In the embodiments, the hydraulic damper are shown as a single tube type, but the invention can equally be applied to a dual tube type hydraulic damper.

As described heretofore, according to the invention, a disc valve which is located on one side of the piston for normally generating the damping force when the piston moves toward the other side comprises at least three mutually overlapping annular discs. Further, a first disc located contiguous to the piston has easily deformable inner or outer circumferential portion, and a second disc located contiguous to the first disc has at least one opening with one end of which being permanently communicated with liquid chamber on the one side of the piston and the other end of the opening being normally closed by the first disc. When the piston moves toward the other side of the piston, the opening in the second disc opens by deflecting the first disc.

Whereby the damping force generated by the other disc valve can substantially be decreased. Particularly, the gradient in the rising up portions such as 37a, 37b and 39b shown in Fig. 5 is very gentle. The construction is simple, the assembling operation is easy, further, it is possible to effectively prevent the generation of noisey sounds which would be caused of the liquid flow through a restricted passage and to prevent the generation of the cavitation in the liquid flow.
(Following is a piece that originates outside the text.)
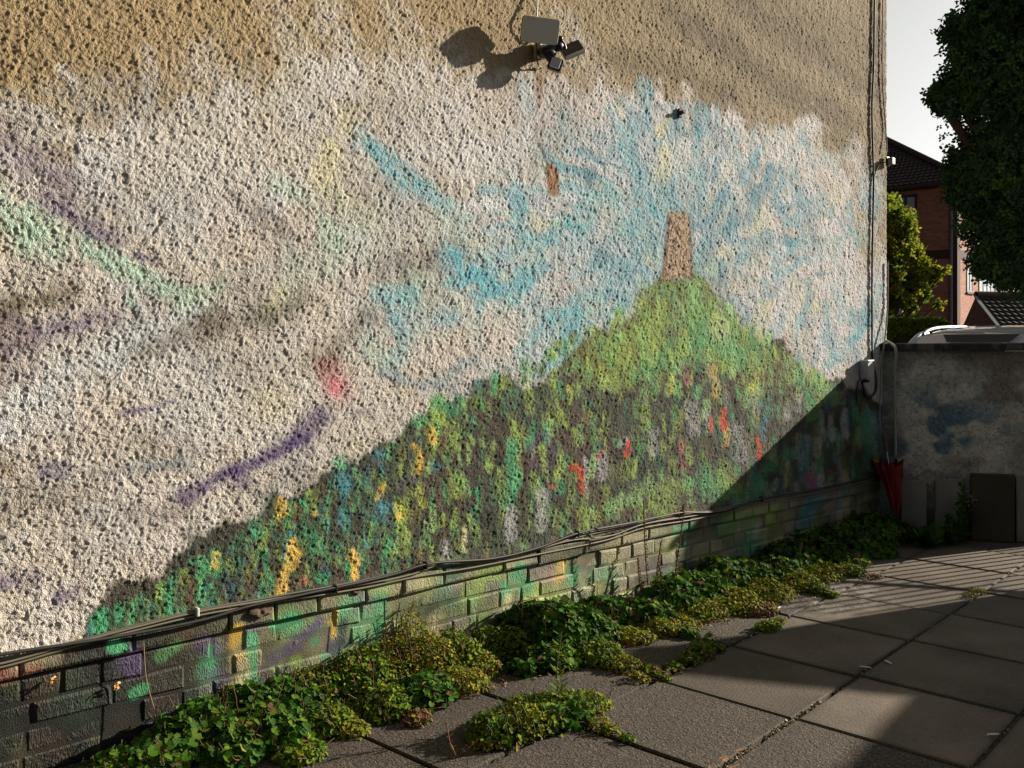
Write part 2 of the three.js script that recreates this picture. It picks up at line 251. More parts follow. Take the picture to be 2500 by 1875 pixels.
// middle: blue sky between cream clouds
for (const [c, w, op, ...p] of [['sky', 60, 0.30, 860, 700, 960, 660, 1060, 560], ['mint', 60, 0.28, 760, 500, 860, 560, 960, 500], ['mint', 50, 0.25, 620, 620, 700, 560], ['sky', 30, 0.45, 780, 300, 830, 340, 900, 420], ['cyan', 19, 0.8, 806, 322, 852, 362, 905, 405, 958, 440], ['mint', 26, 0.35, 950, 470, 1040, 540], ['umber', 30, 0.5, 820, 595, 900, 565, 990, 545], ['mauve', 24, 0.4, 850, 570, 930, 560], ['palegrey', 40, 0.5, 900, 480, 1000, 470], ['cyan', 24, 0.85, 985, 552, 1010, 592, 1060, 618], ['cyan', 18, 0.8, 1050, 615, 1100, 640, 1128, 606], ['cyan', 10, 0.7, 1021, 632, 1034, 668], ['cyan', 17, 0.55, 818, 632, 880, 638], ['cyan', 14, 0.5, 940, 690, 975, 682], ['sky', 26, 0.35, 820, 640, 900, 650, 960, 690], ['cyan', 17, 0.85, 1122, 425, 1118, 468, 1140, 511, 1176, 524, 1212, 506, 1224, 480], ['blue', 12, 0.4, 1120, 430, 1118, 470], ['sky', 38, 0.5, 1110, 560, 1200, 560, 1290, 500], ['sky', 26, 0.5, 1060, 800, 1160, 780, 1190, 760], ['blue', 14, 0.6, 828, 806, 880, 822, 912, 834, 974, 804, 1032, 770, 1044, 730], ['blue', 18, 0.5, 958, 848, 1020, 838], ['cyan', 22, 0.75, 1168, 805, 1205, 768, 1250, 722], ['sky', 24, 0.85, 1200, 772, 1262, 715, 1330, 682, 1388, 622], ['cyan', 14, 0.7, 1120, 760, 1180, 700, 1250, 640, 1300, 620], ['cyan', 15, 0.65, 1190, 720, 1260, 670], ['cream', 46, 0.75, 1068, 728], ['pink', 34, 0.5, 1090, 690, 1060, 760], ['cream', 46, 0.7, 924, 762], ['pink', 20, 0.6, 900, 770, 960, 775], ['pink', 24, 0.8, 1196, 630, 1220, 595, 1250, 575], ['pink', 22, 0.75, 1302, 552, 1320, 530], ['cream', 20, 0.8, 1160, 482], ['pink', 26, 0.7, 1030, 820], ['white', 50, 0.5, 1040, 360, 1110, 360], ['white', 40, 0.5, 930, 300, 1000, 250], ['deep', 16, 0.6, 1272, 380], ['deep', 9, 0.5, 1276, 362, 1270, 402], ['mint', 30, 0.4, 1310, 420, 1300, 470], ['cyan', 12, 0.6, 1245, 470, 1260, 440], ['sky', 18, 0.7, 1392, 190, 1376, 260, 1374, 330, 1376, 400, 1370, 440], ['blue', 12, 0.45, 1380, 260, 1372, 350], ['sky', 11, 0.6, 1405, 198, 1390, 232], ['sky', 12, 0.55, 1345, 220, 1370, 280], ['sky', 11, 0.5, 1310, 240, 1332, 262], ['blue', 10, 0.5, 1185, 338, 1208, 358], ['blue', 12, 0.4, 1175, 340, 1183, 365], ['sky', 20, 0.4, 1220, 260, 1240, 330], ['cyan', 16, 0.3, 1130, 185, 1150, 240], ['sky', 26, 0.55, 1470, 280, 1430, 380, 1410, 440], ['white', 14, 0.6, 1400, 410, 1420, 360, 1460, 320], ['white', 14, 0.55, 1310, 330, 1340, 400], ['white', 18, 0.5, 1285, 300, 1330, 350], ['blue', 30, 0.4, 1430, 420, 1440, 400]]) S(c, w * 1.08, op * 0.88, p, 0.75, 0.55);
// right: the sky breaks into short upright dabs of blue, white and cream
S('sky', 100, 0.5, [1400, 560, 1440, 470, 1540, 480], 0.9, 0.4);
S('sky', 46, 0.55, [1300, 610, 1390, 560, 1425, 480], 0.7, 0.4);
S('blue', 40, 0.6, [1520, 520, 1545, 620, 1590, 690, 1650, 740], 0.8, 0.4);
for (let q = 0; q < 300; q++) {
  const x = rr(1290, 1900), y = rr(230 + Math.max(0, x - 1500) * 0.28, 770), a = rr(0.9, 2.1), l = rr(6, 30);
  if (y > 600 + Math.abs(x - 1470) * 0.8 && x < 1560) continue;
  S(pick(x < 1620 ? ['white', 'pink', 'cream', 'butter', 'sky', 'sky', 'blue', 'cyan', 'palegrey', 'blue'] : ['white', 'white', 'pink', 'cream', 'butter', 'sky', 'sky', 'blue', 'cyan', 'palegrey', 'white', 'white']), rr(6, 17), rr(0.25, 0.6), [x - l * Math.cos(a), y - l * Math.sin(a), x + l * Math.cos(a), y + l * Math.sin(a)], 0.6, 0.6);
}
for (const [c, w, op, ...p] of [['blue', 14, 0.7, 1668, 368, 1655, 410, 1630, 440], ['blue', 12, 0.55, 1600, 470, 1570, 500], ['cyan', 9, 0.65, 1740, 560, 1700, 582, 1672, 600], ['cyan', 12, 0.65, 1902, 620, 1880, 690, 1840, 738, 1790, 786], ['blue', 12, 0.5, 1896, 640, 1868, 700], ['blue', 14, 0.6, 1722, 770, 1712, 800], ['sky', 11, 0.5, 1690, 680, 1680, 720], ['palegrey', 30, 0.5, 1800, 620, 1830, 690], ['cream', 20, 0.6, 1640, 560, 1600, 620], ['cream', 16, 0.6, 1570, 540, 1580, 590], ['white', 24, 0.6, 1560, 330, 1580, 360], ['white', 26, 0.55, 1690, 300, 1730, 340], ['pink', 18, 0.5, 1740, 500, 1760, 470], ['butter', 14, 0.4, 1650, 450, 1630, 490], ['umber', 16, 0.3, 1880, 600, 1890, 520], ['white', 12, 0.5, 1820, 650, 1815, 760], ['white', 16, 0.4, 1780, 540, 1800, 620], ['sand', 20, 0.4, 1865, 470, 1872, 560]]) S(c, w, op, p, 0.5, 0.55);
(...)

Further, the ratio between the damping force in the extension and contraction strokes of the damper particularly in the range of low piston speed can be determined as desired.

The embodiments wherein the damping force in the contraction stroke is reduced as compared with that in the extension stroke of the damper is particularly advantageous in applying the damper in the vehicle suspension system, whereby the driving comfortability can be improved.

Claims (7)

1. A hydraulic damper including a cylinder containing hydraulic liquid therein, a piston working in the cylinder and partitioning the interior of the cylinder into first and second liquid chambers, a piston rod secured to the piston and extending to the outside, and a disc valve mounted on each side of the piston for generating the damping force, characterized in that the disc valve exposed to the first liquid chamber comprises at least three mutually overlapping annular discs, that a first disc which is located contiguous to the piston is easily deflectable, that a second disc which is located contiguous to the first disc has at least one opening with one end of which being communicated permanently with the first liquid chamber, and that said opening is closed by the first disc when the piston moves toward the second liquid chamber and that said opening is opened due to the deflection of the first disc when the piston moves toward the first liquid chamber.
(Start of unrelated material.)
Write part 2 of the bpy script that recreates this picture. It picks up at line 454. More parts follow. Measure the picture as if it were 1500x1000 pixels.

2. A hydraulic damper according to Claim 1 wherein said disc valve further comprises a third disc for backing up the second disc.

3. A hydraulic damper according to Claim 2 wherein said one end of the opening in the second disc is defined by a cut-out formed in the outer circumference of the second disc.

4. A hydraulic damper according to Claim 1 wherein the first disc has large and small diameter coaxial annular portions which are integrally connected by a radial bridge portion whereby the large diameter annular portion can easily deflect with respect to the remaining portions.

5. A hydraulic damper according to Claim 4 wherein the outer circumference of the first disc being guided by a fourth annular disc which is also interposed between the piston and the second disc and moves together with the second disc when the piston moves toward the second liquid chamber with the second disc being deflected in the direction separating from the piston.

6. A hydraulic damper according to Claim 1 wherein the first disc is a thin annular plate with the inner circumferential portion thereof normally covering the other end of said opening in the second disc and being easily deflectable in the direction separating from the second disc when the piston moves in the direction toward the first liquid chamber.

7. A hydraulic damper substantially as hereinbefore described with reference to, and as illustrated in, Figs. 1 to 5, or Figs. 6 to 11, or Fig. 12, or Figs. 13 to 15, or Fig. 16 of the accompanying drawings.